Exercise task = Could the lines from the start of the data through the line with "scn.camera = cam" be set down exactly, with no pictures among them?

Source material =
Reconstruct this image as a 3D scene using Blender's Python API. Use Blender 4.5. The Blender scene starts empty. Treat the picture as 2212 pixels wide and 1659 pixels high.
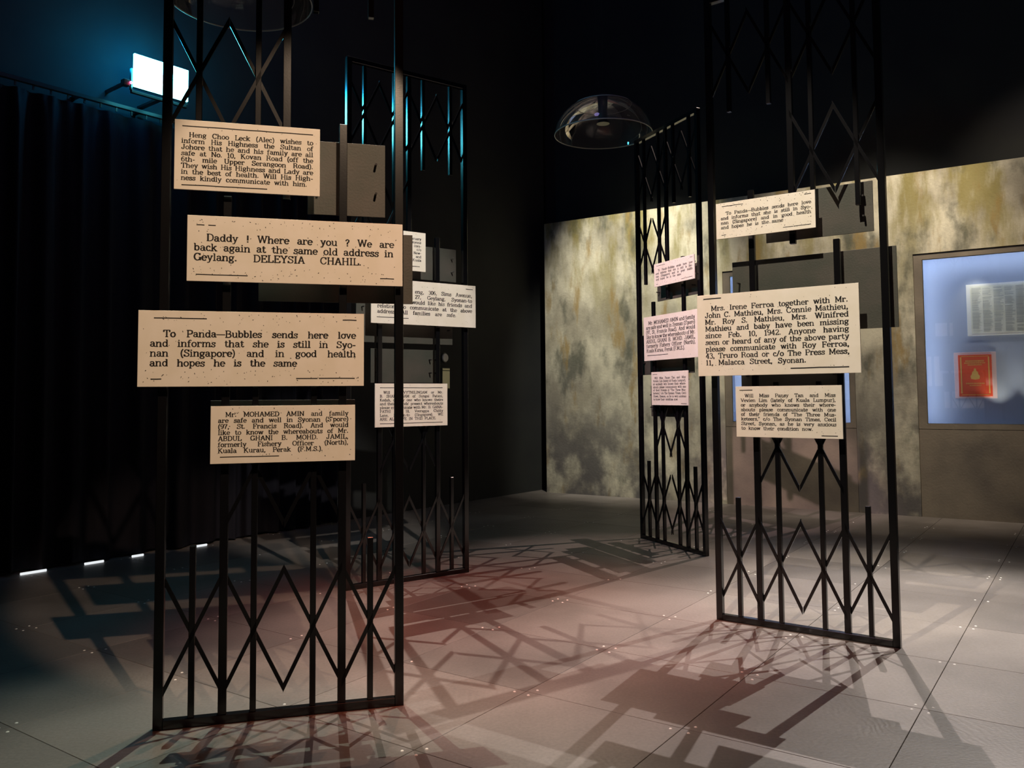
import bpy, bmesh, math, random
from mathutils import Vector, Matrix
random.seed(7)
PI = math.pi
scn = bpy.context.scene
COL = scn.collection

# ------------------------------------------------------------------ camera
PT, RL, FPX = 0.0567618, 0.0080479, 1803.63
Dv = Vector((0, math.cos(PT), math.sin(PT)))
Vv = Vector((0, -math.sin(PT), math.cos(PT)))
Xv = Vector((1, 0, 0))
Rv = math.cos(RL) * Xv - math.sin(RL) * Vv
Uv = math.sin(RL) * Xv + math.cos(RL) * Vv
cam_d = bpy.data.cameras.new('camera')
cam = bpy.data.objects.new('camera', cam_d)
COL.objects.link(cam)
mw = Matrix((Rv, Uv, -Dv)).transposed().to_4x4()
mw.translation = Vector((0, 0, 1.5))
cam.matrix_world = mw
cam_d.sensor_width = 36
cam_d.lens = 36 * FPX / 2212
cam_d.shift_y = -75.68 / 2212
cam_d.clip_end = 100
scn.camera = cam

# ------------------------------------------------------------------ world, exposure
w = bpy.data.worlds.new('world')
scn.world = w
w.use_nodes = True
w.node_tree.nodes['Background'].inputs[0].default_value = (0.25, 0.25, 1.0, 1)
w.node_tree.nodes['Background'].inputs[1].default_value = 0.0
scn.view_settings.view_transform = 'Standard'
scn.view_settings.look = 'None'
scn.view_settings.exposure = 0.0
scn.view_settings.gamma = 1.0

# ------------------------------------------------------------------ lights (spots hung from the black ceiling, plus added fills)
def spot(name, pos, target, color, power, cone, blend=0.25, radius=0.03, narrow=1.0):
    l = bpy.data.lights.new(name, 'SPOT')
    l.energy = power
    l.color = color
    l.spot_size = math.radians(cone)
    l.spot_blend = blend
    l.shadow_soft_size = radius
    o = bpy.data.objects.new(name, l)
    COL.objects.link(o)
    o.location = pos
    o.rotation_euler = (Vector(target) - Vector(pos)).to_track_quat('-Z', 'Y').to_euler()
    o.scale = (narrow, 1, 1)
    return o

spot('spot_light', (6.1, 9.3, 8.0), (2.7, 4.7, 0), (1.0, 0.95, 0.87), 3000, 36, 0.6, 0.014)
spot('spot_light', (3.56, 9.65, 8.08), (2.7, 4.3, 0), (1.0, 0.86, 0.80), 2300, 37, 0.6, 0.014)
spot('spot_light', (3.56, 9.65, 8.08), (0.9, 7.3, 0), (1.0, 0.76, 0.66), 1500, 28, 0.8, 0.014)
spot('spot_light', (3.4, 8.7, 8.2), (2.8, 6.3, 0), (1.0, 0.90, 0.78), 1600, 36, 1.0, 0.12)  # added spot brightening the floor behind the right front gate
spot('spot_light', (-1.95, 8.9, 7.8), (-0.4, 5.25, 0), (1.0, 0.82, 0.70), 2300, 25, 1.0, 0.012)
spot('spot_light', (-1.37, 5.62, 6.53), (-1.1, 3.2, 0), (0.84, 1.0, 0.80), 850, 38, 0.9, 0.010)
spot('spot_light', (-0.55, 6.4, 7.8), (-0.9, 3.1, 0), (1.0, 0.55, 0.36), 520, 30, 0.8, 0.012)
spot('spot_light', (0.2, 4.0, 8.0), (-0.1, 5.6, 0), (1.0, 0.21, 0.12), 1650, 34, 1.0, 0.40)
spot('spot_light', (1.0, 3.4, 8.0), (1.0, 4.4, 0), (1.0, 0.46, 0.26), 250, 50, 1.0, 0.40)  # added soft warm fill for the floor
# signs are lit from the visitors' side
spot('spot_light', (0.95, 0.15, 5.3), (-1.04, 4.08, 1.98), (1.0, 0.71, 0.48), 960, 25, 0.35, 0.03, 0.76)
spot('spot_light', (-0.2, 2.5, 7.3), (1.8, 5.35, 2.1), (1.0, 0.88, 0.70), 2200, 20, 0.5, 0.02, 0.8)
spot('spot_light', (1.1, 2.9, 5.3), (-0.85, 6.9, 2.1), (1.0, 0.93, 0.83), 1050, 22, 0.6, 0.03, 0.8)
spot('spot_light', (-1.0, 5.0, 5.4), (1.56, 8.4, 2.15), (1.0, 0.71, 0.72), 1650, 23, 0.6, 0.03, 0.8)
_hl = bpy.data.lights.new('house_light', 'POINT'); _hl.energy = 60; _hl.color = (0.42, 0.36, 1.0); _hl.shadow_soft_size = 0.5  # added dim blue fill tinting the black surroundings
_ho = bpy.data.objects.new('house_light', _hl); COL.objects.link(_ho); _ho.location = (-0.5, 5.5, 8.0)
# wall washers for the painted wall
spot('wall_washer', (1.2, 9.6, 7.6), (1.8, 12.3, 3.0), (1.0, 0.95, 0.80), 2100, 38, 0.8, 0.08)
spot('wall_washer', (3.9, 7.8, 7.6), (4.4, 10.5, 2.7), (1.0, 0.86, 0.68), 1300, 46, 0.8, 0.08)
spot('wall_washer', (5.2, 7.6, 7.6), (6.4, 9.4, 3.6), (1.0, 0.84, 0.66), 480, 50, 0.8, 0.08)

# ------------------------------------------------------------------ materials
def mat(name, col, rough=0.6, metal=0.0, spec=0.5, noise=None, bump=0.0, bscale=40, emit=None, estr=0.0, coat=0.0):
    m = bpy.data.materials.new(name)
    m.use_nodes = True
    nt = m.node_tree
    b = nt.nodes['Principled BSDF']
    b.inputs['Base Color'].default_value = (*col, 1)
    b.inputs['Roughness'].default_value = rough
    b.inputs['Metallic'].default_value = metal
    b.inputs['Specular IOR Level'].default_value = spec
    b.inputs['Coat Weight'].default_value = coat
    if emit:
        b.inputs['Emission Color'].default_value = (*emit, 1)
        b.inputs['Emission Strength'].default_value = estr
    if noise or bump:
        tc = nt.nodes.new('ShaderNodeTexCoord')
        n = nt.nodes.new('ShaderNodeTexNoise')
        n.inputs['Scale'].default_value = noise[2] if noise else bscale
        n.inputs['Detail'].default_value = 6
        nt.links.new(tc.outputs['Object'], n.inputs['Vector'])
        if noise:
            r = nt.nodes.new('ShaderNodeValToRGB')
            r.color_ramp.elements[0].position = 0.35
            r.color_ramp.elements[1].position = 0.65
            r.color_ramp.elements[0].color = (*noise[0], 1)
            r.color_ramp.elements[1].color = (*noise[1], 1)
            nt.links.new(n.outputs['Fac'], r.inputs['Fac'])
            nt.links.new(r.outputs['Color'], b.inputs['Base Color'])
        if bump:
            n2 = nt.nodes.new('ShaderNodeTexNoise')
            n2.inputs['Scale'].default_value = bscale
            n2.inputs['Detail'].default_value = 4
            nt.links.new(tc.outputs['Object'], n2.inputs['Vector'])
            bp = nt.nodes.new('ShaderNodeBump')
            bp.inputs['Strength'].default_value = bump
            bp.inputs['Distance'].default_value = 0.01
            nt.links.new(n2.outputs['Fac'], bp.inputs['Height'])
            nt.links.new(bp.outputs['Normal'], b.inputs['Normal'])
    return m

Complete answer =
Reconstruct this image as a 3D scene using Blender's Python API. Use Blender 4.5. The Blender scene starts empty. Treat the picture as 2212 pixels wide and 1659 pixels high.
import bpy, bmesh, math, random
from mathutils import Vector, Matrix
random.seed(7)
PI = math.pi
scn = bpy.context.scene
COL = scn.collection

# ------------------------------------------------------------------ camera
PT, RL, FPX = 0.0567618, 0.0080479, 1803.63
Dv = Vector((0, math.cos(PT), math.sin(PT)))
Vv = Vector((0, -math.sin(PT), math.cos(PT)))
Xv = Vector((1, 0, 0))
Rv = math.cos(RL) * Xv - math.sin(RL) * Vv
Uv = math.sin(RL) * Xv + math.cos(RL) * Vv
cam_d = bpy.data.cameras.new('camera')
cam = bpy.data.objects.new('camera', cam_d)
COL.objects.link(cam)
mw = Matrix((Rv, Uv, -Dv)).transposed().to_4x4()
mw.translation = Vector((0, 0, 1.5))
cam.matrix_world = mw
cam_d.sensor_width = 36
cam_d.lens = 36 * FPX / 2212
cam_d.shift_y = -75.68 / 2212
cam_d.clip_end = 100
scn.camera = cam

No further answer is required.